• **To do**:
Nothing outside the range from the line with "Write a Blender" to the line with "return a / t" belongs in the copy, and no pictures do either; repeat that range exactly.
** Begin Input data **
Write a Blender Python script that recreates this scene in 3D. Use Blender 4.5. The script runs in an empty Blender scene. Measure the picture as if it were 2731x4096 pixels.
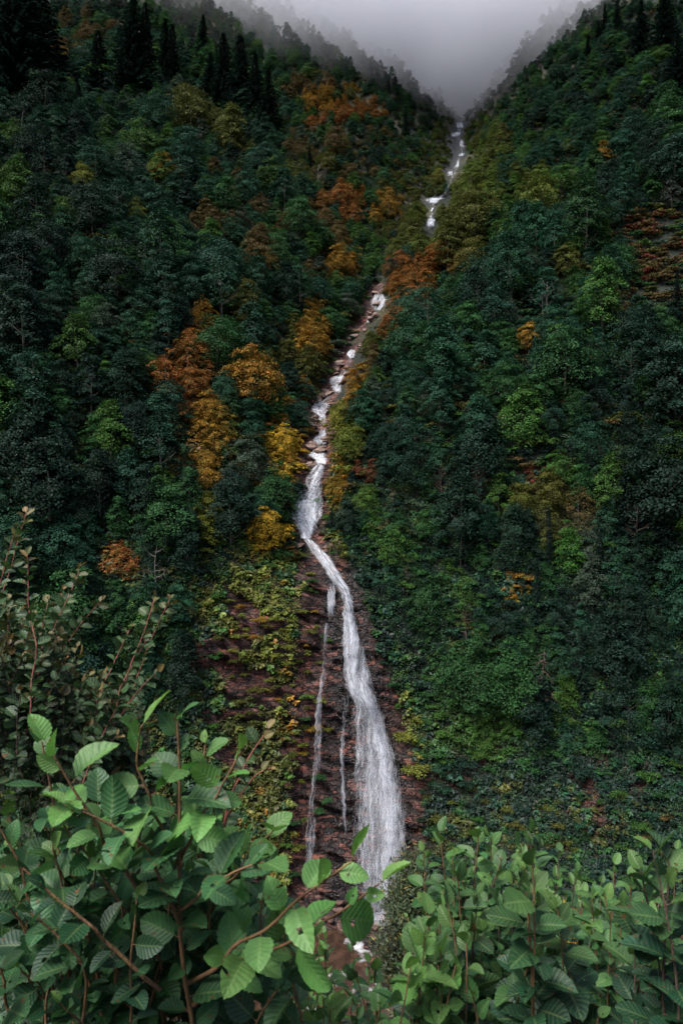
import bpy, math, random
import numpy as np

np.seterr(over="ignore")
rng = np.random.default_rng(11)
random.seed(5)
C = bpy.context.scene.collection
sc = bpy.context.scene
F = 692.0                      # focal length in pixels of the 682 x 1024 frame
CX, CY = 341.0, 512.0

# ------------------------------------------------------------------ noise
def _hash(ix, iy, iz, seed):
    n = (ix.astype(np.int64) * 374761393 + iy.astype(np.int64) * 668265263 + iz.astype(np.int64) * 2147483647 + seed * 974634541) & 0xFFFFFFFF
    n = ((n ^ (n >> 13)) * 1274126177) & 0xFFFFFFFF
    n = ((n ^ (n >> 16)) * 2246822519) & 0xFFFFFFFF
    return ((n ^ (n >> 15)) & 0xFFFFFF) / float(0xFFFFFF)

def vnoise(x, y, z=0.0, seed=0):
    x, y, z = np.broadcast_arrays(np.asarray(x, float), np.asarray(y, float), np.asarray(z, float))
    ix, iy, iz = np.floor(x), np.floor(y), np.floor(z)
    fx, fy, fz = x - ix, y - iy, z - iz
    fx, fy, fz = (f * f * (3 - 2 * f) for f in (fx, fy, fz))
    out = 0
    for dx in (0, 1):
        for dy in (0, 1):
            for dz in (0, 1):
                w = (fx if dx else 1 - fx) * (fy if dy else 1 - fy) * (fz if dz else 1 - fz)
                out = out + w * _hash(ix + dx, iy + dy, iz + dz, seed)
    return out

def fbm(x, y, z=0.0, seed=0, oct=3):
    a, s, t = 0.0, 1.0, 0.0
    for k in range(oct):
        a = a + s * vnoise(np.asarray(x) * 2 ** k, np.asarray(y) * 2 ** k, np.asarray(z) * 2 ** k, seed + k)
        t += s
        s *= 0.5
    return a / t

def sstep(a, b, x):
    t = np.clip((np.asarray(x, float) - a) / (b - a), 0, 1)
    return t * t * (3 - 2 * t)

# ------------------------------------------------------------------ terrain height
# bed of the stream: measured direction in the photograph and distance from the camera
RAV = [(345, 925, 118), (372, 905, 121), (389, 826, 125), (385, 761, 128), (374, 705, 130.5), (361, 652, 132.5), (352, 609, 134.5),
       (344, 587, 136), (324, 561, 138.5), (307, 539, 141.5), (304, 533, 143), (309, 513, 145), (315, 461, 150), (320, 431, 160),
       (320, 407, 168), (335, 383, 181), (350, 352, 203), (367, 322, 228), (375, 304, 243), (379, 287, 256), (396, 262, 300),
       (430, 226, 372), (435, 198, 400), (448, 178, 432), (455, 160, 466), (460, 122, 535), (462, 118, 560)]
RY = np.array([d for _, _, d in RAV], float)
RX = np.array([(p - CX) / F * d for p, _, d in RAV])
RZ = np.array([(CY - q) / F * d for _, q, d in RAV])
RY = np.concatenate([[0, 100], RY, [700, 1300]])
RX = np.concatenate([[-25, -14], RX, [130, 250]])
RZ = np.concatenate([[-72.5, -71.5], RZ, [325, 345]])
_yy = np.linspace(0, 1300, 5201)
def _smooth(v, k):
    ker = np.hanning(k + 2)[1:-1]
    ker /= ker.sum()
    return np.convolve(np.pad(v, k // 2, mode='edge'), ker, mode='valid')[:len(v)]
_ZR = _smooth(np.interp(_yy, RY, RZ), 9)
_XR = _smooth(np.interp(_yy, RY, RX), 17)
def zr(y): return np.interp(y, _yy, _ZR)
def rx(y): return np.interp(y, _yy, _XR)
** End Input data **
** Begin Input data **
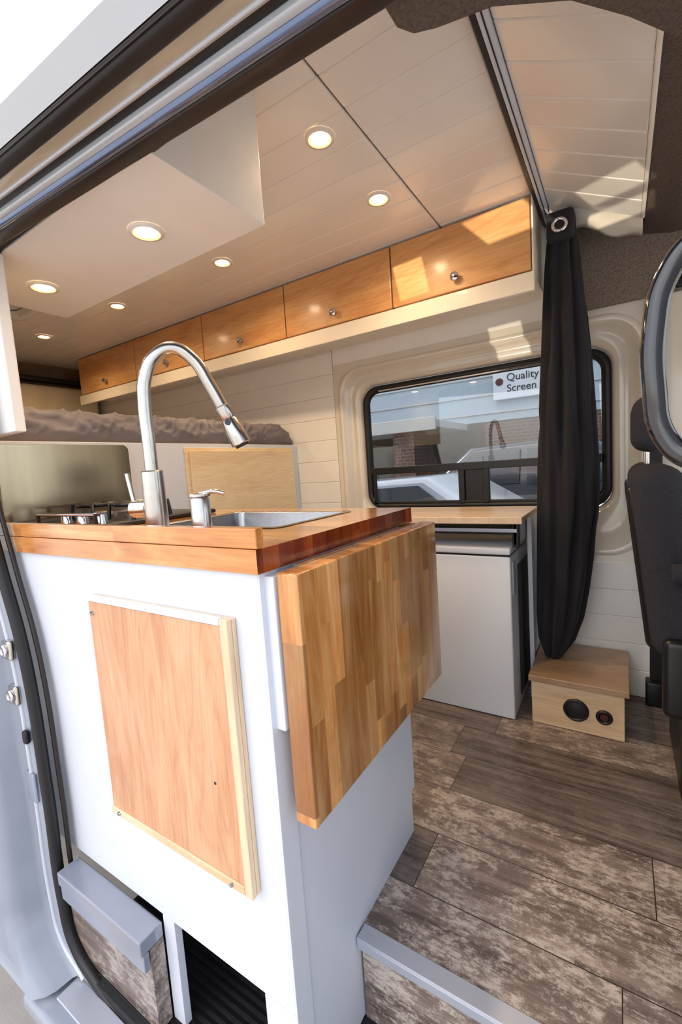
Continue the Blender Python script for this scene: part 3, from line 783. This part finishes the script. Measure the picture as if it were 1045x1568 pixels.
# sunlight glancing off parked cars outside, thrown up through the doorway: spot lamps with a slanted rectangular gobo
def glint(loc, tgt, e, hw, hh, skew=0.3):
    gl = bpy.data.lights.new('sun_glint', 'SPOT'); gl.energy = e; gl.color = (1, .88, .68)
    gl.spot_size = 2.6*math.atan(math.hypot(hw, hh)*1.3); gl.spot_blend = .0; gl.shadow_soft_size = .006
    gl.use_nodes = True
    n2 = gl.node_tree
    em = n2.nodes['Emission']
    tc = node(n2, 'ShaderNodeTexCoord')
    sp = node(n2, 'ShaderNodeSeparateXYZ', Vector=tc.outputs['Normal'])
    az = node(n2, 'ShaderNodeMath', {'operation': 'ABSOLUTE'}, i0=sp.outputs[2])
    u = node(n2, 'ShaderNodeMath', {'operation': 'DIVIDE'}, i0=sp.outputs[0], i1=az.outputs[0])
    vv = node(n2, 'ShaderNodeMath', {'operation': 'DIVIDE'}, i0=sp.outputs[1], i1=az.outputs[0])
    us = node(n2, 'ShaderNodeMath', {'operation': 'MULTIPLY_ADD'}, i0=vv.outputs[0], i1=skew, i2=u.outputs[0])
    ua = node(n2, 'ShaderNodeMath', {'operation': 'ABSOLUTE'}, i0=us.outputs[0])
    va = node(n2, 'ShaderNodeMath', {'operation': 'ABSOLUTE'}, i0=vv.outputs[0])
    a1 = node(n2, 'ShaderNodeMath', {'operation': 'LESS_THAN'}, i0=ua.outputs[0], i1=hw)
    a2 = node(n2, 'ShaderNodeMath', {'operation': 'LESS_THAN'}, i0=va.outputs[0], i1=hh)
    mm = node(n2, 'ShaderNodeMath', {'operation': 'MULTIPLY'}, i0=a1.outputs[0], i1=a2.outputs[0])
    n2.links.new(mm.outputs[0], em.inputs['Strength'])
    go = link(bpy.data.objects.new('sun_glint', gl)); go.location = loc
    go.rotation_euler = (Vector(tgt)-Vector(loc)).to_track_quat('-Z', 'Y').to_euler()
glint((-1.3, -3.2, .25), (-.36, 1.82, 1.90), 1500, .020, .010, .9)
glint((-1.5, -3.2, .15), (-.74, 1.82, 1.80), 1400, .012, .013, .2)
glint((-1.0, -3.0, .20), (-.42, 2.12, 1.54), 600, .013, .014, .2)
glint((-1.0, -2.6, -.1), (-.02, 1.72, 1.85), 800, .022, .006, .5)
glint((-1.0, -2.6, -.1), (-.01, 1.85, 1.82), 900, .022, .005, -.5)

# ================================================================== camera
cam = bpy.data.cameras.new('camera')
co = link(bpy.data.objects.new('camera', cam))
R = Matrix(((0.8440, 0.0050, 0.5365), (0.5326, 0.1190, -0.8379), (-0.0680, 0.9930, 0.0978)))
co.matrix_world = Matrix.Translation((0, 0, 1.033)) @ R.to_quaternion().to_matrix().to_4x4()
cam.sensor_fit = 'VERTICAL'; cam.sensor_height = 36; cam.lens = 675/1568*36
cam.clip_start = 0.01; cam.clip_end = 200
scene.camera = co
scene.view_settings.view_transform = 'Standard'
** End Input data **
• **The completed task**:
Write a Blender Python script that recreates this scene in 3D. Use Blender 4.5. The script runs in an empty Blender scene. Measure the picture as if it were 2731x4096 pixels.
import bpy, math, random
import numpy as np

np.seterr(over="ignore")
rng = np.random.default_rng(11)
random.seed(5)
C = bpy.context.scene.collection
sc = bpy.context.scene
F = 692.0                      # focal length in pixels of the 682 x 1024 frame
CX, CY = 341.0, 512.0

# ------------------------------------------------------------------ noise
def _hash(ix, iy, iz, seed):
    n = (ix.astype(np.int64) * 374761393 + iy.astype(np.int64) * 668265263 + iz.astype(np.int64) * 2147483647 + seed * 974634541) & 0xFFFFFFFF
    n = ((n ^ (n >> 13)) * 1274126177) & 0xFFFFFFFF
    n = ((n ^ (n >> 16)) * 2246822519) & 0xFFFFFFFF
    return ((n ^ (n >> 15)) & 0xFFFFFF) / float(0xFFFFFF)

def vnoise(x, y, z=0.0, seed=0):
    x, y, z = np.broadcast_arrays(np.asarray(x, float), np.asarray(y, float), np.asarray(z, float))
    ix, iy, iz = np.floor(x), np.floor(y), np.floor(z)
    fx, fy, fz = x - ix, y - iy, z - iz
    fx, fy, fz = (f * f * (3 - 2 * f) for f in (fx, fy, fz))
    out = 0
    for dx in (0, 1):
        for dy in (0, 1):
            for dz in (0, 1):
                w = (fx if dx else 1 - fx) * (fy if dy else 1 - fy) * (fz if dz else 1 - fz)
                out = out + w * _hash(ix + dx, iy + dy, iz + dz, seed)
    return out

def fbm(x, y, z=0.0, seed=0, oct=3):
    a, s, t = 0.0, 1.0, 0.0
    for k in range(oct):
        a = a + s * vnoise(np.asarray(x) * 2 ** k, np.asarray(y) * 2 ** k, np.asarray(z) * 2 ** k, seed + k)
        t += s
        s *= 0.5
    return a / t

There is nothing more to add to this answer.